Women from northern Ontario First Nation plan to 'dehorn' their chief

A group of elected clan grandmothers intend to remove the only chief a small northern Ontario First Nation has ever known using a traditional practice called a 'seven woman dehorning'.

'7 woman dehorning' part of Ojibway Nation of Saugeen traditional practices, Neecha Dupuis says

Neecha Dupuis (left) and Darlene Necan are part of a traditional process to remove a chief, called a seven women dehorning, at the Ojibway Nation of Saugeen in northwestern Ontario. (Jody Porter/CBC)

A group of elected clan grandmothers intend to remove the only chief a small northern Ontario First Nation has ever known using a traditional practice called a 'seven woman dehorning'.

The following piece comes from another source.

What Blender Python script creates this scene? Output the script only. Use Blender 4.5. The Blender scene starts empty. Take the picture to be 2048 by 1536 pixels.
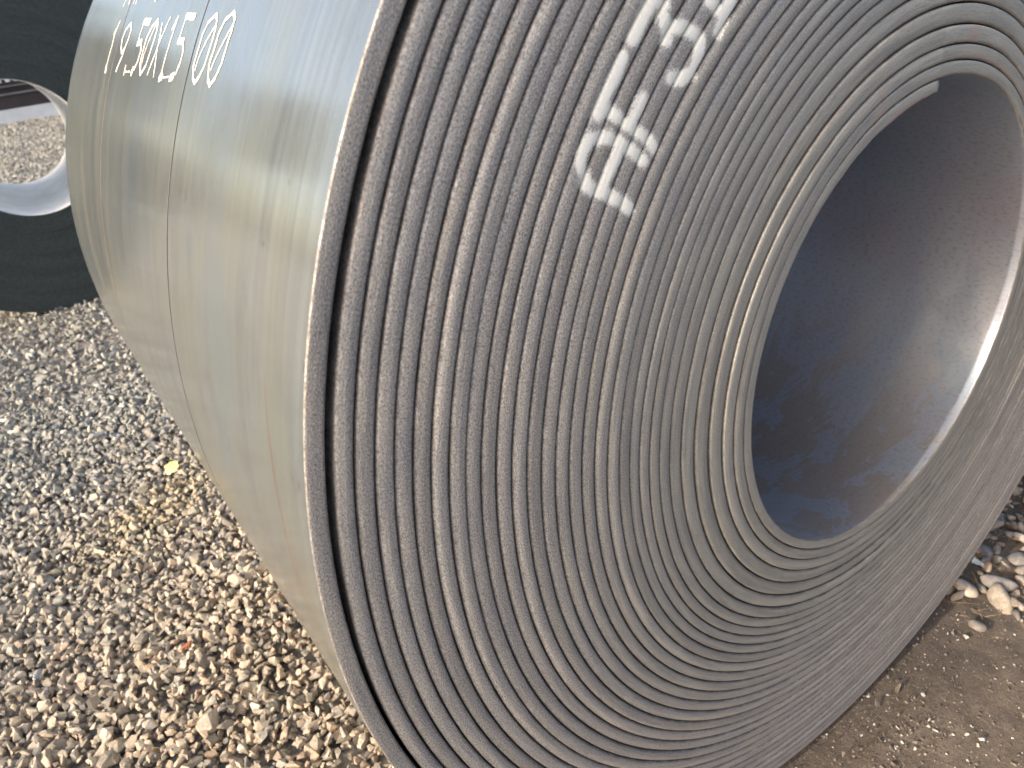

Edward Machimity has been chief of the Ojibway Nation of Saugeen First Nation, about 400 kilometres northwest of Thunder Bay, Ont., since the reserve was created in 1986.

For decades, there has been tension between the approximately 75 community members who live on the reserve and the 150 or so who do not.

Using traditional practices to change leadership "is positive, it's empowering and it gives me hope for the people who were raised off reserve to come home and have something to culturally define you and know where you come from," said Neecha Dupuis, a community member currently living in Ottawa.

The Ojibway Nation of Saugeen uses a custom leadership selection process, that leaves it outside election rules established by the Indian Act and which has permitted Machimity to remain a hereditary chief for decades.

"It is the intention of the [band] council to continue to meet and hear the concerns of the membership," Machimity said in a faxed message to CBC News.

"It continues to be the council's position that our elders should provide guidance to our council so that our community will continue to grow and benefit from economic development opportunities, including the Ring of Fire [mineral development]," Machimity said in the fax.

'Foreign governments'

But Dupuis said community members she has spoken to want to take a different approach, so they consulted the elder who developed the custom code more than a decade ago and began looking into the traditional practices for removing a chief. 

"It's about being given that chance to actually be listened to and to actually prove that we can do it without foreign governments that pretty much dictate how we live," she said.

Some community members met in March in Ignace, Ont., and then again on May 21 on the reserve, to enact the change in leadership, according to a letter sent to Indigenous Affairs Minister Carolyn Bennett last month.

"We gathered, we have taken the action of the seven women dehorning Chief Edward Machimity within our Custom and Usage Convention Governance," says the letter written by Darlene Necan, one of the seven newly-elected clan grandmothers.

The letter, signed by all seven women and a dozen witnesses, says Machimity was invited to the community meeting but did not attend.

"We are submitting the signatory names and signatures from witnesses to your office for verification, as proof of our inherent rights," it says.

The Prime Minister, the Ontario Premier and several others are copied on the letter. Dupuis said there has been no response from any of the officials yet.